La fotografia del settore

I numeri

Il settore orologiero ticinese conta oggi 45 aziende con 2.900 addetti. Sono 8 milioni circa i pezzi assemblati in un anno, prevalentemente per le maggiori marche elvetiche, ed il 30% di quanto realizzato viene esportato. Il volume annuo del comparto è di 450 milioni di franchi, e rappresenta il 10% di tutto il settore industriale del Cantone. La componente femminile nella mano d’opera è del 50%, ma la percentuale di domiciliati sul totale degli addetti non raggiunge il 20%, con un differenziale di salario rispetto alla mediana svizzera particolarmente elevato.

Altrettanto delicato il tema del salario minimo che, se applicato rigidamente potrebbe causare contraccolpi imprevedibili e portare a delocalizzazioni di attività. Pesenti ha ricordato come, all’indomani della nascita di ATIO, l’Associazione abbia avviato trattative per giungere alla stipulazione di un contratto collettivo, incontrando tuttavia l’opposizione delle controparti sindacali.

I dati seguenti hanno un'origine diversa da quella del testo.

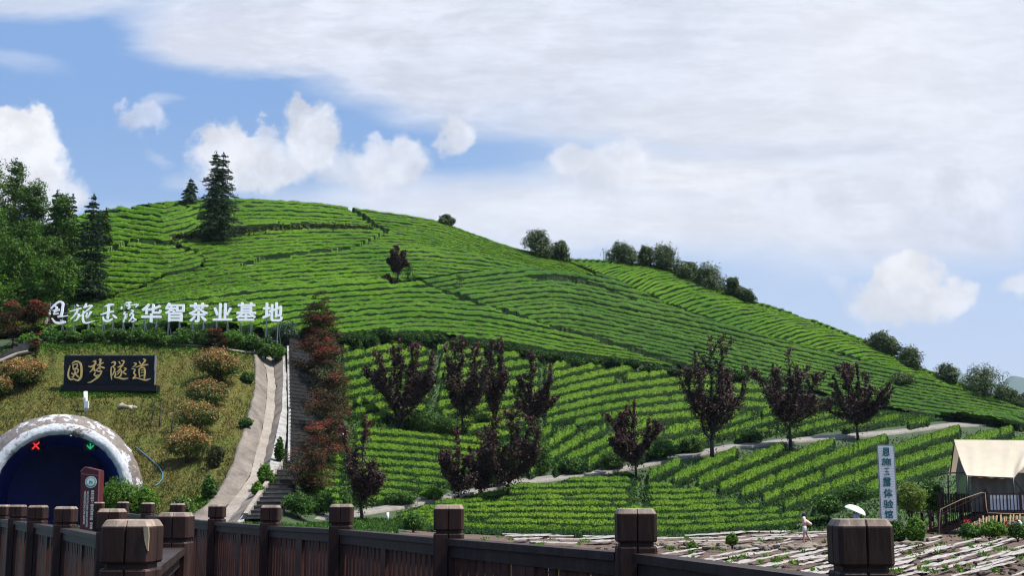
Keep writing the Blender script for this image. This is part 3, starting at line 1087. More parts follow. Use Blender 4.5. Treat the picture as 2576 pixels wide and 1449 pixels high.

Anche sulla formazione necessitano interventi, è stato rilevato da parte aziendale. Il Centro attua una formazione permanente specialistica ma risulta carente la formazione di base rispetto ad altre realtà, fra cui quella della Lombardia, cui spesso le aziende ticinesi sono costrette a rivolgersi per le figure professionali di cui necessitano.